Aereo Brief


I signed on to an amicus brief in the Aereo case. It’s a very narrow brief; it doesn’t address the specific doctrinal issues around the public performance right. Instead, it responds to a very odd argument raised by former Register of Copyrights Ralph Oman in an amicus brief of his own. Drawing on language in the dissent from the Sony case, he had argued that:

Whenever possible, when the law is ambiguous or silent on the issue at bar, the courts should let those who want to market new technologies carry the burden of persuasion that a new exception to the broad rights enacted by Congress should be established.

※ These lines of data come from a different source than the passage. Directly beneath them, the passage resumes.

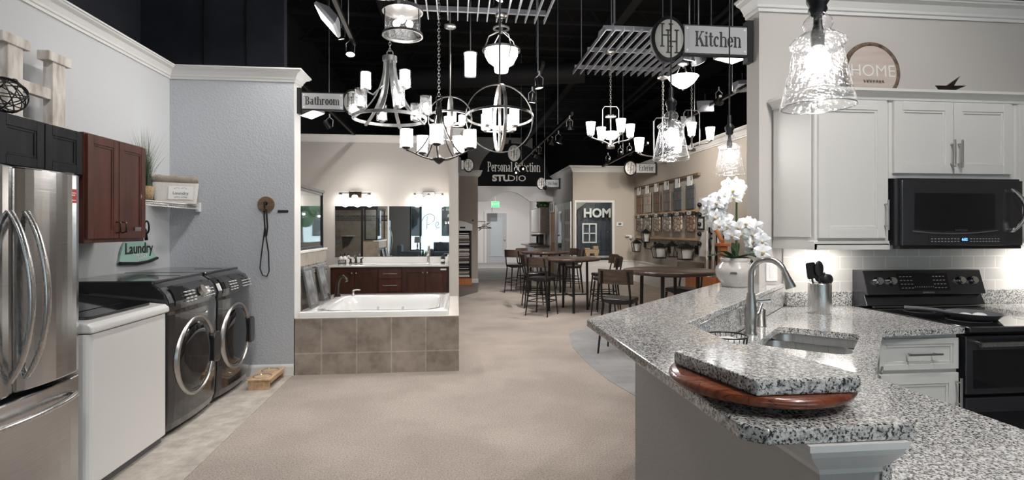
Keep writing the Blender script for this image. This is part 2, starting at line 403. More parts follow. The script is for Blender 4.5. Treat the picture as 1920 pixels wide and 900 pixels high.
def dup(root, loc, rotz=0, label=None, group=None):
    def cp(o, par):
        c = o.copy(); C.objects.link(c); c.parent = par
        for ch in o.children: cp(ch, c)
        return c
    r = cp(root, None); r.location = loc; r.rotation_euler = (0, 0, rotz)
    if label: r['label'] = label
    if group: r['group'] = group
    return r
def bx(*a, **k): return G().box(*a, **k)
def arcpts(c, r, a0, a1, n, plane='xz'):
    out = []
    for i in range(n+1):
        t = rad(a0+(a1-a0)*i/n); u, v = r*cos(t), r*sin(t)
        out.append({'xz': (c[0]+u, c[1], c[2]+v), 'yz': (c[0], c[1]+u, c[2]+v), 'xy': (c[0]+u, c[1]+v, c[2])}[plane])
    return out
def bez(p0, p1, p2, p3, n=12):
    P = [Vector(p) for p in (p0, p1, p2, p3)]; out = []
    for i in range(n+1):
        t = i/n; out.append(P[0]*(1-t)**3+P[1]*3*t*(1-t)**2+P[2]*3*t*t*(1-t)+P[3]*t**3)
    return out

# built-in sans lettering turned into mesh
def sans(body, size, depth=.002, bold=0, sx=1):
    cu = bpy.data.curves.new('t', 'FONT'); cu.body = body; cu.size = size; cu.extrude = depth/2; cu.offset = bold; cu.align_x = 'CENTER'; cu.align_y = 'CENTER'; cu.resolution_u = 3
    o = bpy.data.objects.new('t', cu); C.objects.link(o); dg = bpy.context.evaluated_depsgraph_get(); dg.update()
    me = bpy.data.meshes.new_from_object(o.evaluated_get(dg)); g = G()
    g.add([(v.co.x*sx, v.co.y, v.co.z) for v in me.vertices], [tuple(p.vertices) for p in me.polygons])
    bpy.data.objects.remove(o); bpy.data.curves.remove(cu); bpy.data.meshes.remove(me); return g
# slab-serif condensed lettering drawn from strokes; unit height 1 = capital
def arc(cx, cy, rx, ry, a0, a1, w, n=12):
    out = []
    for i in range(n):
        t0 = rad(a0+(a1-a0)*i/n); t1 = rad(a0+(a1-a0)*(i+1)/n)
        f = lambda t, k: (cx+(rx+k)*cos(t), cy+(ry+k*.6)*sin(t))
        out.append([f(t0, -w/2), f(t0, w/2), f(t1, w/2), f(t1, -w/2)])
    return out
def R_(x0, y0, x1, y1): return [[(x0,y0), (x1,y0), (x1,y1), (x0,y1)]]
def Ln(x0, y0, x1, y1, w): return [[(x0-w/2,y0), (x0+w/2,y0), (x1+w/2,y1), (x1-w/2,y1)]]
sw = .13; tn = .06
def stem(x, h, top=True, l=.07): return R_(x, 0, x+sw, h)+R_(x-.05, 0, x+sw+.05, tn)+(R_(x-l, h-tn, x+sw, h) if top else [])
GL = {
 'K': (.66, stem(.06, 1)+R_(.19, .94, .25, 1)+Ln(.2, .42, .5, .97, .08)+Ln(.56, .03, .32, .6, .15)+R_(.4, .94, .64, 1)+R_(.42, 0, .68, tn)),
 'B': (.58, stem(.06, 1)+arc(.25, .745, .17, .225, -90, 90, sw)+arc(.26, .26, .2, .235, -90, 90, sw)),
 'E': (.56, stem(.06, 1)+R_(.1, .94, .5, 1)+R_(.1, 0, .52, tn)+R_(.44, .76, .5, 1)+R_(.46, 0, .52, .26)+R_(.15, .48, .38, .54)+R_(.34, .42, .39, .6)),
 'P': (.56, stem(.06, 1)+arc(.26, .72, .18, .25, -90, 90, sw)),
 'S': (.5, arc(.25, .74, .16, .22, 20, 270, .11)+arc(.25, .26, .16, .22, -160, 90, .11)),
 'R': (.6, stem(.06, 1)+arc(.26, .74, .17, .23, -90, 90, sw)+Ln(.5, .0, .32, .5, .13)),
 'i': (.30, stem(.09, .7)+R_(.09, .82, .22, .97)),
 'l': (.30, stem(.09, 1)),
 't': (.36, R_(.1, .08, .23, .92)+R_(.02, .64, .34, .7)+arc(.26, .12, .09, .09, 180, 340, .09, 6)),
 'c': (.44, arc(.23, .35, .15, .31, 50, 310, sw)+R_(.3, .48, .38, .62)),
 'h': (.58, stem(.07, 1)+R_(.4, 0, .52, .52)+R_(.35, 0, .57, tn)+arc(.33, .5, .13, .16, 0, 130, .09, 8)),
 'e': (.46, arc(.23, .35, .15, .31, 0, 320, sw)+R_(.1, .33, .42, .39)),
 'n': (.58, stem(.07, .7)+R_(.4, 0, .52, .52)+R_(.35, 0, .57, tn)+arc(.33, .5, .13, .16, 0, 130, .09, 8)),
 'a': (.5, R_(.29, .04, .41, .52)+arc(.24, .5, .12, .16, 0, 150, .09, 8)+arc(.22, .2, .12, .16, 60, 330, .11)+R_(.35, 0, .49, tn)),
 'r': (.44, stem(.07, .7)+arc(.3, .5, .11, .16, 30, 150, .1, 8)),
 'o': (.48, arc(.24, .35, .15, .31, 0, 360, sw, 20)),
 'm': (.86, stem(.07, .7)+R_(.38, 0, .49, .52)+R_(.33, 0, .54, tn)+arc(.32, .5, .12, .16, 0, 130, .09, 8)+R_(.67, 0, .78, .52)+R_(.62, 0, .83, tn)+arc(.61, .5, .12, .16, 0, 130, .09, 8)),
 's': (.42, arc(.21, .51, .12, .15, 20, 270, .1)+arc(.21, .19, .12, .15, -160, 90, .1)),
 'x': (.5, Ln(.36, .02, .12, .68, .13)+Ln(.1, .02, .36, .68, .06)+R_(.02, 0, .2, tn)+R_(.28, 0, .48, tn)+R_(.02, .64, .22, .7)+R_(.28, .64, .46, .7)),
 'd': (.52, R_(.3, 0, .43, 1)+arc(.22, .33, .13, .28, 40, 320, .11)+R_(.3, 0, .5, tn)+R_(.24, .94, .43, 1)),
 ' ': (.3, [])}
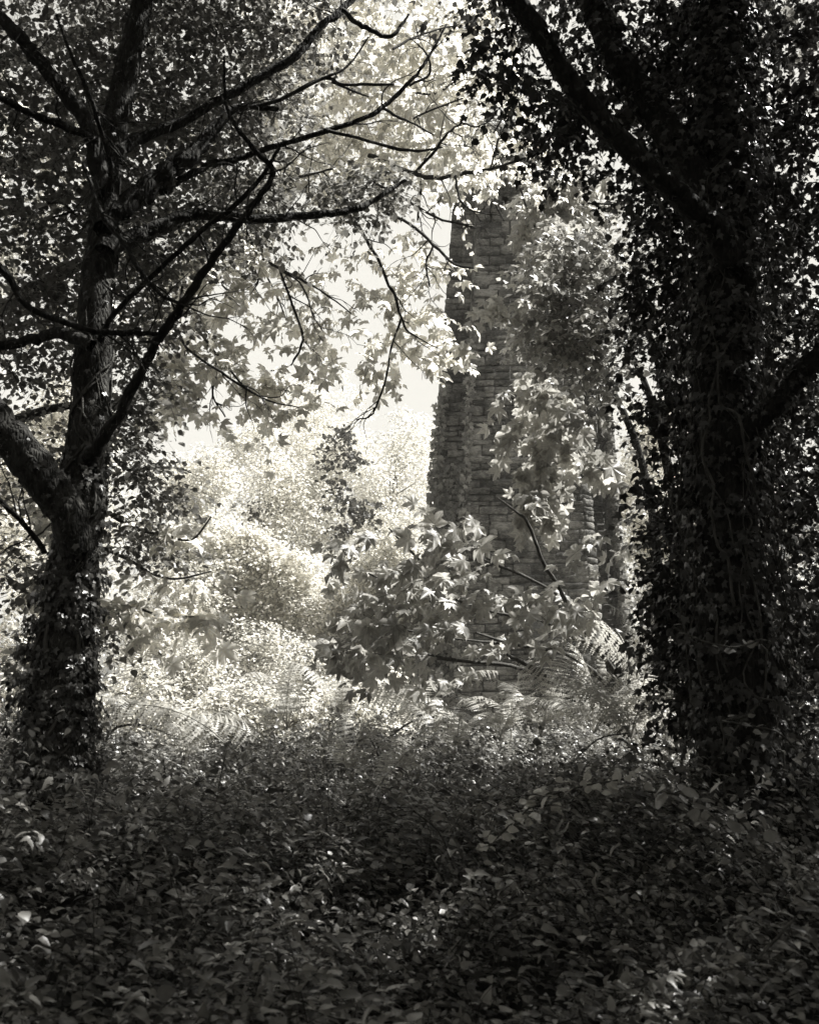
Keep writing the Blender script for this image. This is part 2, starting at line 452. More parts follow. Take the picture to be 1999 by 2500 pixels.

In the brief, I and my dozens of cosigners respond that this is exactly the opposite of what the Supreme Court held. As the Court explained:

The judiciary’s reluctance to expand the protections afforded by the copyright without explicit legislative guidance is a recurring theme. Sound policy, as well as history, supports our consistent deference to Congress when major technological innovations alter the market for copyrighted materials. Congress has the constitutional authority and the institutional ability to accommodate fully the varied permutations of competing interests that are inevitably implicated by such new technology.

We flesh out this point, showing that the overwhelming weight of judicial precedent and scholarly opinion uniformly hold that the courts should interpret the Copyright Act as Congress wrote it, without introducing an artificial and misguided presumption against new technologies. Temple’s David Post wrote the brief and did a terrific job of making this simple point clearly and forcefully.